In this week’s Parsha, Balak, we find the blessings which Bilaam, a gentile prophet, blessed the Jewish people. Although his intention was to curse them, G-d placed words of blessing in Bilam's mouth and each time he ended up blessing them.

 

Bilaam said, “How shall I curse when G-d has not cursed. How shall I bring anger upon whom G-d is not angry.” 

 

Upon looking on the Jewish camp from atop of a mountain, he said, “How good are your tents, O Jacob, your dwelling places, O Israel.”

 

One passage in Bilaam's blessing and praise of the Jewish people is, "He [G-d] has not beheld sin in Jacob, nor has He seen perverseness in Israel. The L-rd his G-d is with him."

 

Rashi explains this to mean that even when the people of Israel do sin, G-d is not very strict with them and does not abandon them. He is always with them.

 

Many of our sages and leaders always tried to find the good in another person. They were able to look beyond the person's external acts and see into the essence of the Jew's neshama-soul. As a result, rather than judging their brethren’s shortcomings as acts of sin, they were able to find the positive hidden within the act which they performed.

 

Rabbi Levi Yitzchak of Barditchev was one of those sages whose unconditional love for his brethren was legendary. Rabbi Levi Yitzchak didn't see any negative. He always saw the good in everyone.

 

Rabbi Levi Yitzchak was once walking in the marketplace and saw a Jewish coachman, wrapped in Talit and Tefillin, in the middle of his prayers, greasing the wheels of his carriage.

 

Someone else would have scolded the man for lack of respect for his prayers. Not so Rabbi Levi Yitzchak.
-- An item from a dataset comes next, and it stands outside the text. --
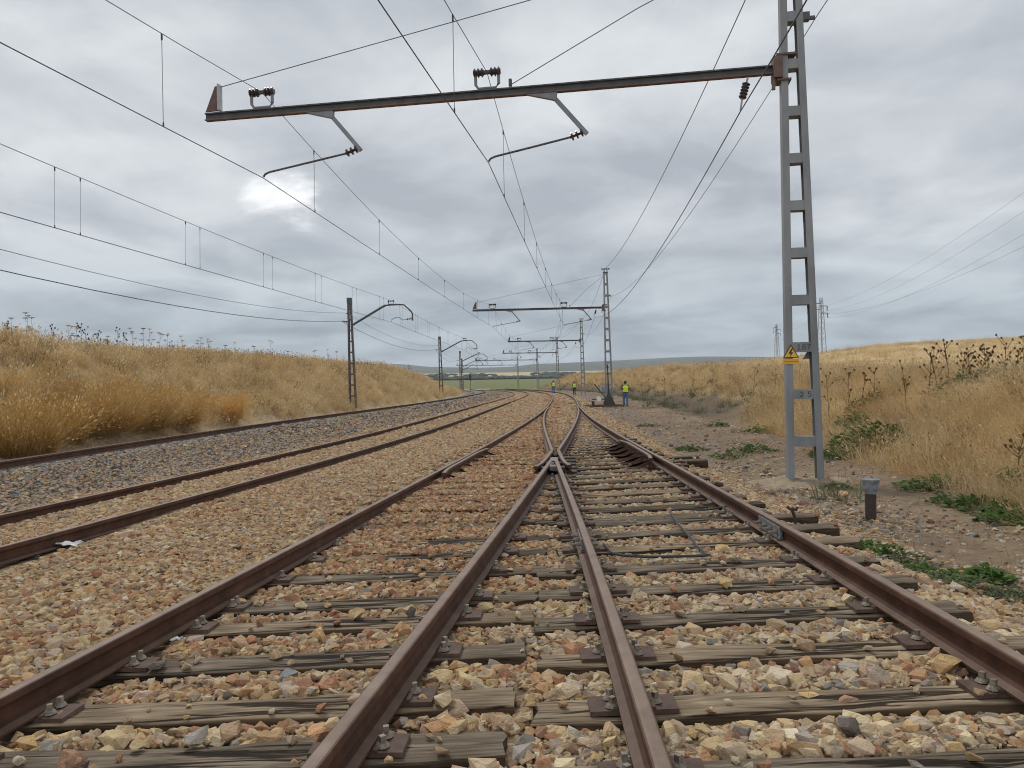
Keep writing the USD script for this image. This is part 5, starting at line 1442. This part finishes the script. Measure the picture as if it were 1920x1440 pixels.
# twigs, straws and pebbles on the earth path to the right
P_PTH = tufts(GREYP, 14, 3, radius=0.16, h0=0.05, h1=0.16, lean=1.3, width=0.004) + tufts(BROWNP, 12, 2, radius=0.16, h0=0.04, h1=0.14, lean=1.3, width=0.004)
def path_keep(x, y, d, s):
    e = x - edge_right(y)
    return np.stack([1.0 + 0 * d, 0.8 + 0 * d], 1), sstep(-0.3, 0.3, e) * sstep(11.6, 10.8, d) * np.clip(0.55 + 2.2 * fbm2(x, y, 0.8, 3, 117), 0, 1)
o, k = plant_field('/World/path_litter', 'twigs and dead straw scattered on the earth beside the track', 'ground litter', (1.5, 12, 3.5, 40), 14, path_keep, P_PTH, [3, 2], 0.6, 1.3, tilt=0.3); n.append(k)

def pebbles():
    N = 150000
    y = 3.2 * (70 / 3.2) ** vr.random(N); x = vr.uniform(0, 1, N) * (0.7 * y + 1)
    d, s = side(x, y)
    e = x - edge_right(y)
    dens = sstep(-0.2, 0.3, e) * sstep(11.4, 10.2, d) * np.clip(0.45 + 2.5 * fbm2(x, y, 0.7, 3, 121), 0.05, 1) * (0.35 + 0.65 * sstep(2.2, 0.2, e))
    q = vr.random(N) < dens
    x, y = x[q], y[q]
    sz = np.exp(vr.normal(math.log(0.016), 0.5, len(x))).clip(0.008, 0.06) * (1 + y / 60)
    z = terrain(x, y) + sz * 0.12
    wts = np.array([3, 1.2, 3, 1.2, .5, 1, 3, .8, 2.2]); wts /= wts.sum()
    c = vr.choice(len(SNAMES), len(x), p=wts)
    instancer('/World/path_gravel', protos, np.stack([x, y, z], 1), c * NSH + vr.integers(0, NSH, len(x)), vr.uniform(0, 6.28, len(x)), vr.normal(0, .4, len(x)), sz, 'scattered gravel on the earth path to the right of the tracks', 'gravel')
pebbles()
print('plants', n)

# green weeds that can be told apart
def weed_mesh(r, rad, h, n, size):
    a = r.uniform(0, 2 * np.pi, n); q = np.sqrt(r.random(n)) * rad
    edge = 1 + 0.3 * np.sin(a * 3 + r.random() * 6)
    p = np.stack([q * edge * np.cos(a) * 1.25, q * edge * np.sin(a), h * (1 - (q / rad) ** 2) * r.uniform(0.25, 1.0, n) + 0.012], 1)
    la = a + r.normal(0, 0.8, n)
    el = r.uniform(-0.2, 0.9, n)
    d = np.stack([np.cos(la) * np.cos(el), np.sin(la) * np.cos(el), np.sin(el)], 1)
    s = np.stack([-np.sin(la), np.cos(la), r.normal(0, 0.25, n)], 1)
    L = size * r.uniform(0.6, 1.5, n)[:, None]; W = L * 0.30
    v = np.stack([p, p + d * L * .45 + s * W, p + d * L + (0, 0, -0.15) * L, p + d * L * .45 - s * W, p + d * L * .5 + (0, 0, 0.08) * L], 1)
    k = np.arange(n)[:, None] * 5
    f = np.concatenate([k + [0, 1, 4], k + [1, 2, 4], k + [2, 3, 4], k + [3, 0, 4]])
    return trimesh.Trimesh(v.reshape(-1, 3), f, process=False)
wr_ = np.random.default_rng(33)
WEEDS = [((1622, 1036), .20, .09, 260, .05, 'green weed at the sleeper end beside the outer right rail'), ((1668, 1050), .22, .06, 200, .05, 'flat dusty green weed right of the sleeper end weed'),
         ((1722, 1078), .26, .05, 240, .05, 'low green weed in the middle of the strip beside the right rail'), ((1800, 1090), .22, .06, 240, .05, 'low weed left of the bright grass tuft at the lower right'),
         ((1850, 1092), .16, .13, 240, .07, 'bright green grass tuft at the lower right'), ((1690, 1062), .24, .05, 220, .04, 'dusty weed between the sleeper end weed and the bright tuft'), ((1760, 1095), .26, .05, 240, .045, 'dusty low weed just left of the bright green grass tuft'), ((1870, 1120), .26, .05, 240, .045, 'dusty low weed below the bright green grass tuft'), ((1905, 1130), .25, .06, 240, .05, 'dusty green weed at the lower right picture edge'),
         ((1762, 912), .38, .14, 340, .07, 'green leafy weed at the foot of the straw right of the pipe post'), ((1725, 922), .22, .07, 160, .06, 'small leafy weed in front of the leafy weed right of the pipe post'),
         ((1835, 952), .42, .13, 420, .08, 'broad dark green weed patch near the right picture edge'), ((1900, 978), .30, .10, 260, .08, 'dark green weed at the right edge below the straw'),
         ((1650, 838), .75, .50, 800, .12, 'large green bush of weeds on the bank right of the near mast'), ((1612, 803), .42, .42, 380, .11, 'small upright green weed above the large green bush'), ((1575, 858), .45, .2, 320, .10, 'low green weeds just right of the near mast foot'),
         ((1595, 826), .35, .22, 220, .09, 'green weed between the near mast and the large green bush'),
         ((1292, 845), .30, .12, 220, .08, 'green weed beside the turnout timber ends'), ((1415, 848), .42, .16, 260, .09, 'round green weed left of the near mast'), ((1366, 858), .40, .06, 180, .07, 'flat weed between the two green weeds left of the near mast'),
         ((1345, 800), .30, .22, 160, .09, 'small dark weed on the earth slope left of the near mast'), ((1425, 812), .30, .25, 160, .09, 'upright dark weed at the bank foot left of the near mast'), ((1570, 915), .20, .06, 130, .05, 'tiny weed between the near mast and the pipe post'),
         ((1215, 800), .35, .10, 140, .09, 'small pale weed on the gravel beyond the right check rail')]
for (u, v), rad, h, nn, sz, lab in WEEDS:
    q = Gd(u, v)
    t = thing('green_weed', lab, 'weed', q - (0, 0, 0.01), wr_.uniform(0, 6.28))
    tag(obj('leaves', weed_mesh(wr_, rad, h, nn, sz), GREEN if 'dusty' not in lab and 'pale' not in lab else GREYGREEN, t), kind='stuff')
    tag(obj('grass_blades', blades(wr_, nn // 5, rad * 0.9, 0.04, max(0.1, h * 1.4), 0.6, 0.006), GREEN if 'grass' in lab or 'bush' in lab else GREYGREEN, t), kind='stuff')

# amber shrubs of dry stems at the foot of the left bank
def shrub_mesh(r, w, h, n):
    m = blades(r, int(n * 0.75), w * 0.60, h * 0.25, h, 0.55, 0.010, 0.3, 0.95, 0.036)
    x = m.vertices
    return m
for (u, v), w, h, nn, lab in (((40, 855), 1.3, 1.5, 3200, 'amber dry shrub at the left picture edge on the bank'), ((190, 815), 1.5, 1.75, 3600, 'largest amber dry shrub at the foot of the left bank'), ((270, 808), 1.4, 1.6, 3200, 'amber dry shrub right of the largest shrub'),
                              ((335, 800), 1.2, 1.35, 2600, 'paler amber shrub, third along the left bank from the edge'), ((425, 790), 1.1, 1.1, 2200, 'small amber shrub, last along the left bank before the pale grass'), ((110, 830), 1.1, 1.15, 2200, 'low yellowish shrub between the edge shrub and the largest shrub')):
    q = Gd(u, v, 10)
    q[2] = float(terrain(q[0:1] - 0.1, q[1:2] + 0.1)[0]); q[0] -= 0.1; q[1] += 0.1
    t = thing('dry_shrub', lab, 'shrub', q, 0)
    tag(obj('stems', shrub_mesh(vr, w, h, nn), AMBER, t), kind='stuff')
    tag(obj('seed_stalks', blades(vr, nn // 6, w * 0.66, h * 0.25, h * 1.12, 0.6, 0.008, 0.2, 1.0, 0.036), STRAW, t), kind='stuff')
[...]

He lifted his eyes and exclaimed, "G-d, what a great people you have. Look how devoted this poor coachman is to You. Even when greasing the wheels of his couch he cannot stop praying!" He saw only good in others.

 

As a small child, the previous Lubavitcher Rebbe, Rabbi Yosef Yitzchak Schneerson, of blessed memory, asked his father, “Why did G-d create us with two eyes? I can see even with one eye?"

 

His father replied, “A person needs two eyes so that with the left eye, which represents judgment, he should look at himself in order to find his own faults and correct them. At another person, however, one should always look with the right eye - with compassion and kindness."